Publié le par Der Spiegel - Felix Bohr

Der Spiegelpublished 12/04/2013 at 04:58 PM by Felix Bohr

Last October, German prosecutors shelved an investigation of former SS soldiers suspected of participating in a 1944 massacre in Italy. A new report blasts investigators for ignoring potentially important clues -- and might prompt authorities to reopen the case.

SS Massacre in Italy

Italian President Giorgio Napolitano and German President Joachim Gauck leave a ceremony commemorating a 1944 massacre in Sant'Anna di Stazzema on March 24.

The murderous horde came to the small Tuscan village of Sant'Anna di Stazzema at dawn. They raged throughout the afternoon, and when it was over, the SS thugs had killed 560 civilians. It was Aug. 12, 1944.

The event -- which is considered perhaps the most egregious of many war crimes German soldiers committed on Italian soil during World War II -- took place as the Germans were retreating up the Italian peninsula. The action was justified as being part of the fight against partisans -- but the victims of the bloodbath were overwhelmingly women, the elderly and over 100 children. The villagers were systematically shot and their corpses were then heaped in the church square and set alight. For good measure, some 300 members of the SS tank division Reichsführer SS set much of the village on fire as well.
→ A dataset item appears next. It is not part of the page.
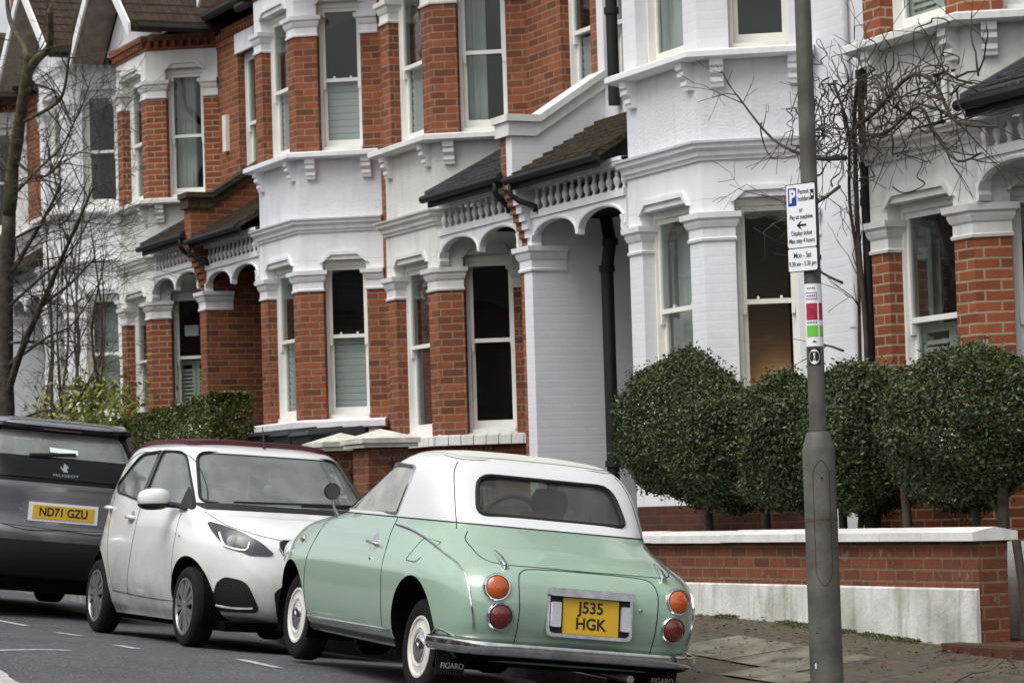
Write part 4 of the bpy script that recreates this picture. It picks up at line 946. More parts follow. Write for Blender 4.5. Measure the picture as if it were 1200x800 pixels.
for (p_, z1_, r0_, r1_) in (((-34.78, 2.6), 3.1, .022, 2.6), ((-34.85, 1.9), 2.3, .022, 2.9), ((-34.6, 3.4), 3.5, .02, 2.2), ((-34.82, 2.2), 1.9, .02, 2.4), ((-34.5, 3.9), 4.4, .018, 2.0), ((-34.9, 1.2), 1.3, .02, 2.6), ((-33.6, 5.2), 4.6, .016, 1.4)):
    limb([(p_[0], TV, p_[1]), (p_[0] + r1_ * .35, TV + .25, p_[1] + (z1_ - p_[1]) * .5 + .1), (p_[0] + r1_ * .7, TV + .3, z1_), (p_[0] + r1_, TV + .4, z1_ + .45)], r0_, .005, twigs=10, mat='bark', tl=.7, tr_=.007)
# multi-stemmed bare shrub in the far garden, with evergreen growth below
random.seed(5)
sh = empty('bare_shrub', (-37.5, 10.35, pave_z(-37.5, 10.2)), 'multi-stemmed bare shrub with thin upright stems beside the street tree', 'shrub')
zg = pave_z(-37.5, 10.2)
for i in range(11):
    x = -38.9 + i * .30 + random.uniform(-.1, .1); ln = random.uniform(-.35, .55); b = MB()
    pts = [(x, 10.35, zg), (x + ln * .3, 10.3, 1.3), (x + ln * .7, 10.3 + random.uniform(-.2, .2), 2.4), (x + ln * 1.3, 10.3, random.uniform(3.2, 4.3))]
    limb(pts, random.uniform(.022, .04), .006, 'stem', 'bark_twig' if i % 2 else 'bark', sh, twigs=9, tl=.6, tr_=.006)
lb = empty('laurel_bush', (-37.2, 10.3, zg), 'leafy bush with yellow-green leaves at the foot of the bare shrub', 'bush')
rs = np.random.default_rng(3); n = 5200; P = np.stack([rs.normal(-36.9, 1.25, n), rs.normal(10.35, .22, n), .45 + np.abs(rs.normal(0, .55, n))], 1)
for k in range(40):
    cpt = np.array([rs.uniform(-38.8, -34.9), 10.3, rs.uniform(.8, 1.75)]); sel = rs.random(n) < .02; P[sel] = cpt + rs.normal(size=(sel.sum(), 3)) * .14
V, F = leaves(P, np.tile([0, -.5, .8], (n, 1)), .05, rs, .3, .38); np_mesh('foliage', V, F, 'leaf_yellow', lb)
# climber on the corner of house E
random.seed(17)
wi = empty('bare_climber', (-18.72, 11.05, pave_z(-18.7, 11.1)), 'leafless climber tangled round the drainpipe and along the cornice of the right-hand house', 'climber')
zg = pave_z(-18.7, 11.1)
limb([(-18.66, 11.15, zg), (-18.68, 11.16, .4), (-18.64, 11.15, 1.2), (-18.68, 11.14, 1.9), (-18.58, 11.08, 2.4), (-18.4, 10.98, 2.8), (-18.25, 10.92, 3.0)], .022, .014, 'stem', 'bark_dark', wi, 8, .4, .006)
limb([(-18.72, 11.14, -.6), (-18.74, 11.15, 1.0), (-18.70, 11.14, 1.7), (-18.72, 11.10, 2.2), (-18.5, 10.98, 2.7), (-18.55, 10.9, 3.05)], .014, .010, 'stem', 'bark_dark', wi, 8, .4, .006)
limb([(-18.4, 10.97, 2.7), (-18.0, 10.93, 2.78), (-17.5, 10.9, 2.95), (-17.15, 10.88, 2.85), (-16.9, 10.88, 2.55), (-16.4, 10.88, 2.45)], .018, .008, 'stem', 'bark_dark', wi, 12, .45, .006)
limb([(-18.3, 10.97, 2.65), (-17.9, 10.93, 2.6), (-17.4, 10.9, 2.72), (-17.2, 10.9, 2.5), (-16.9, 10.88, 2.28), (-16.6, 10.88, 2.3)], .015, .007, 'stem', 'bark_dark', wi, 12, .4, .006)
limb([(-18.5, 10.95, 2.5), (-18.9, 10.9, 2.55), (-19.4, 10.85, 2.75), (-19.85, 10.8, 3.15)], .02, .006, 'stem', 'bark_dark', wi, 9, .35, .005)
limb([(-18.6, 10.95, 2.3), (-19.0, 10.9, 2.2), (-19.6, 10.85, 2.35)], .014, .005, 'stem', 'bark_twig', wi, 8, .35, .004)
limb([(-18.7, 11.0, 1.6), (-19.0, 10.95, 1.75), (-19.15, 10.9, 2.1), (-19.4, 10.9, 2.3)], .012, .004, 'stem', 'bark_dark', wi, 4, .3, .004)
limb([(-18.72, 11.0, 1.1), (-18.95, 10.95, 1.15), (-19.1, 10.9, 1.0)], .010, .004, 'stem', 'bark_dark', wi, 5, .25, .004)
for i in range(74):     # looping tangle around the corner
    c0 = Vector(((random.gauss(-18.45, .32) if i < 50 else random.uniform(-18.2, -16.9)), random.uniform(10.78, 11.0), random.gauss(2.76, .20 if i < 56 else .12))); b = MB(); a = random.uniform(0, 6.28); r_ = random.uniform(.08, .26); pts = []
    for k in range(9):
        a += random.uniform(.2, .75); pts.append(c0 + Vector((math.cos(a) * r_, random.uniform(-.05, .05), math.sin(a) * r_ * .9))); r_ *= random.uniform(.85, 1.15)
    pth = gridpath(pts, 3); b.tube(pth, [.0058 * (1 - .6 * k / len(pth)) * random.uniform(.8, 1.3) for k in range(len(pth))], 5)
    branch(b, pts[-1], (random.gauss(0, 1), random.gauss(0, .3), random.gauss(0, 1)), .35, .004, 1)
    b.build('tendril', 'bark_dark', wi, smooth=True)
for i in range(16):
    c0 = Vector((random.uniform(-18.1, -16.6), 10.88, random.gauss(2.75, .12))); b = MB(); branch(b, c0, (random.gauss(.3, 1), random.gauss(0, .2), random.gauss(0, .7)), .6, .009, 1, .8); b.build('tendril', 'bark_dark', wi, smooth=True)

random.seed(9)
b = MB(); tz = pave_z(-14.0, 8.95) + .02; branch(b, (-14.05, 8.85, tz), (-.3, .9, .12), .35, .006, 2, .5, -.02)
tag(b.build('fallen_twig', 'bark_dark', smooth=True), 'small dark fallen twig lying on the pavement right of the lamp post', 'twig')
# ------------------------------------------------------------------ lamp post with parking sign
px, py = -14.42, 8.29; zg = pave_z(px, py)
lp = empty('lamp_post', (px, py, zg), 'tall grey lamp post on the pavement with a parking sign and stickers', 'lamp post')
b = MB(); b.lathe([(.093, zg), (.092, .28), (.088, .31), (.070, .375), (.064, .388), (.049, .393)], (px, py, 0), 40); b.build('base_column', 'post_paint', lp, smooth=True, auto=30)
b = MB(); b.lathe([(.049, .395), (.046, 3.0), (.043, 4.4)], (px, py, 0), 32); b.tube([(px, py, 4.4), (px, py - .1, 4.75), (px, py - .5, 5.0), (px, py - 1.0, 5.05)], [.043, .04, .035, .03], 12); b.build('shaft', 'post_paint', lp, smooth=True, auto=30)
b = MB(); b.box(px - .12, px + .12, py - 1.5, py - .95, 4.98, 5.1); b.build('lantern', 'grey_pipe', lp)
cd = Vector((-px, -py, 0)).normalized()                        # door and stickers face the carriageway corner
face_a = math.atan2(cd.y, cd.x)
b = MB(); pts = []
for k in range(41):   # outline of the hatch
    q = k / 40 * 4; da = .52
    if q < 1: a_, z_ = -da + 2 * da * q, .16 + .07 * math.sin(PI * q)
    elif q < 2: a_, z_ = da, .16 - .56 * (q - 1)
    elif q < 3: a_, z_ = da - 2 * da * (q - 2), -.40 - .07 * math.sin(PI * (q - 2))
    else: a_, z_ = -da, -.40 + .56 * (q - 3)
    a_ += face_a + .1; pts.append((px + .0925 * math.cos(a_), py + .0925 * math.sin(a_), z_))
b.tube(pts, .0018, 4); hd = b.build('hatch', 'seal_line', lp)
a_ = face_a + .1; b = MB(); b.lathe([(.007, -.002), (.007, .004)], (px + .092 * math.cos(a_), py + .092 * math.sin(a_), .13), 10, 1); b.build('lock', 'black_iron', hd)
def band(z0, z1, a0, a1, r, mat, name='sticker', par=lp, seg=12):
    vs = []; 
    for i in range(seg + 1):
        a = face_a + a0 + (a1 - a0) * i / seg
        for rr in (r, r + .0006):
            for z_ in (z0, z1): vs.append((px + rr * math.cos(a), py + rr * math.sin(a), z_))
    fs = [(4 * i, 4 * i + 4, 4 * i + 5, 4 * i + 1) for i in range(seg)] + [(4 * i + 2, 4 * i + 6, 4 * i + 7, 4 * i + 3) for i in range(seg)] + [(4 * i + 1, 4 * i + 5, 4 * i + 7, 4 * i + 3) for i in range(seg)] + [(4 * i, 4 * i + 4, 4 * i + 6, 4 * i + 2) for i in range(seg)] + [(0, 1, 3, 2), (4 * seg, 4 * seg + 1, 4 * seg + 3, 4 * seg + 2)]
    b = MB(); b.add(vs, fs); return b.build(name, mat, par)
band(-.115, -.095, -1.5, 1.5, .0926, 'rust', 'rust_ring', lp, 20)
for (za, aa, dz_, da_) in ((-.735, -.6, .006, .2), (-.93, -.72, .028, .09), (-.62, .2, .006, .03), (-.83, .1, .006, .03), (-.88, -.1, .007, .03)):
    band(za, za + dz_, aa, aa + da_, .0932, 'sign_white' if dz_ > .007 else 'black_iron', 'scuff', lp, 3)
R_ = .0492
st = band(.872, 1.225, -1.35, 1.35, R_, 'sign_white')
band(1.02, 1.115, -.95, .42, R_ + .0008, 'sticker_red', 'red_patch', st); band(1.02, 1.115, .62, 1.3, R_ + .0008, 'sticker_red', 'red_patch', st)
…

In October 2012, when prosecutors in the southwestern German city of Stuttgart shelved an investigation against eight surviving soldiers who had participated in the gruesome massacre, it sparked an uproar in Italy. Italian President Giorgio Napolitano publicly criticized the decision not to put the men on trial.
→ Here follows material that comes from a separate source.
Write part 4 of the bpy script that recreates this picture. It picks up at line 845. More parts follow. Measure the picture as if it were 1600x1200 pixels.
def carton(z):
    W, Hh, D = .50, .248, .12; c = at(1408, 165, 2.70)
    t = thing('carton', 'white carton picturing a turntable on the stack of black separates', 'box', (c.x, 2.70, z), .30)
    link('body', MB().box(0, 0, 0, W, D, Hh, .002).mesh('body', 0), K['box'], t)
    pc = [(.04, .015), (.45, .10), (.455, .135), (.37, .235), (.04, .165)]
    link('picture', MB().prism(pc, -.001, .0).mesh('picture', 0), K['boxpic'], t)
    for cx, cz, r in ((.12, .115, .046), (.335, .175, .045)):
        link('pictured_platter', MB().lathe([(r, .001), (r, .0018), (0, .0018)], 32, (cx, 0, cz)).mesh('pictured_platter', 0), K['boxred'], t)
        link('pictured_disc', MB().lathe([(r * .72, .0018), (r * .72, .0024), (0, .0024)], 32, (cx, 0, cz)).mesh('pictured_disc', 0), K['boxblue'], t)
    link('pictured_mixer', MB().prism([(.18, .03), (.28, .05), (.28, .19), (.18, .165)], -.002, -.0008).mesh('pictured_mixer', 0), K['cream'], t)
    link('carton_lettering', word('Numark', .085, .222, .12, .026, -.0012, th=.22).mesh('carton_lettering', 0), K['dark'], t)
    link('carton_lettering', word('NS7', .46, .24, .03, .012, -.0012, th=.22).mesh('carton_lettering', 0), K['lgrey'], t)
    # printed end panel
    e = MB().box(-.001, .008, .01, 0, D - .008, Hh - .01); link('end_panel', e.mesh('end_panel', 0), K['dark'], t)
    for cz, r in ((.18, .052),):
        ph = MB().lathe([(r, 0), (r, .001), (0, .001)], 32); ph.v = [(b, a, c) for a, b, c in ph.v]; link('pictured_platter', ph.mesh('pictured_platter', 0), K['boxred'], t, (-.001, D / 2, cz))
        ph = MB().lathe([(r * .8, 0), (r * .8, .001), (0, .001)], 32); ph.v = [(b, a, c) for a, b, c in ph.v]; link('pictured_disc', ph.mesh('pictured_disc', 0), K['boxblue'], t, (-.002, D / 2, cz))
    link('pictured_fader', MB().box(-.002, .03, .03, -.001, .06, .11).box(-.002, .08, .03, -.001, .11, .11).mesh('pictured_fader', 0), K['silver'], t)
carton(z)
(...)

The episode is one of the reasons why German President Joachim Gauck traveled to the mountain village in Tuscany a few weeks ago. At a monument commemorating the crime, he said it injures "our feeling of justice deeply whenever perpetrators cannot be convicted because the instruments of the constitutional state do not allow it."

But now Carlo Gentile, a Cologne-based historian working on behalf of an association of victims of the massacre in Sant'Anna di Stazzema, has released an official expert assessment of the surrounding legal drama. The document casts great doubts on the Stuttgart prosecutors' decision -- which could lead to a reopening of the investigation and legal proceedings.

Unknown or Ignored Clues

According to Gentile's findings, important documents and witness testimony was either "not at all known to" or ignored by investigators. The historian also faults prosecutors for supposedly having failed to pursue potentially useful clues. Prosecutors made "clear mistakes with regard to historical data," he charges, and did not take into consideration "the topography and the chronological sequence" of the massacre.
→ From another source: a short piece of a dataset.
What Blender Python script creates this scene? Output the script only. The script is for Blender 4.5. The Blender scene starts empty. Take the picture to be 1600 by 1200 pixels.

When the investigation was shelved in 2012, Rainer Stickelberger, then-justice minister of the state of Baden-Württemberg, stressed in a press release that officials in Stuttgart, the state capital, had "thoroughly exhausted" all possibilities. He likewise expressed his regret that prosecutors had "not succeeded in bringing the perpetrators to justice despite the major investigative efforts," which had failed to find proof of individual guilt.

In 2005, an Italian court convicted 10 former SS soldiers involved in the massacre and sentenced them to life in prison. However, the men were tried in absentia owing to a German policy of not extraditing its own citizens.

In his report, Gentile stressed that most of the eight surviving SS soldiers held leadership positions. What's more, he says that some of the soldiers participating in the Sant'Anna di Stazzema massacre also had "relevant experience with serving in concentration camps and military units known to have committed crimes."

Gentile criticized the investigators in Stuttgart for not having looked into "all the indications of the participation of SS and Wehrmacht units," the latter referring to Germany's WWII-era army. The German lawyer representing the victims' association says that he has forwarded a copy of Gentile's report to the public prosecutor's office in Stuttgart.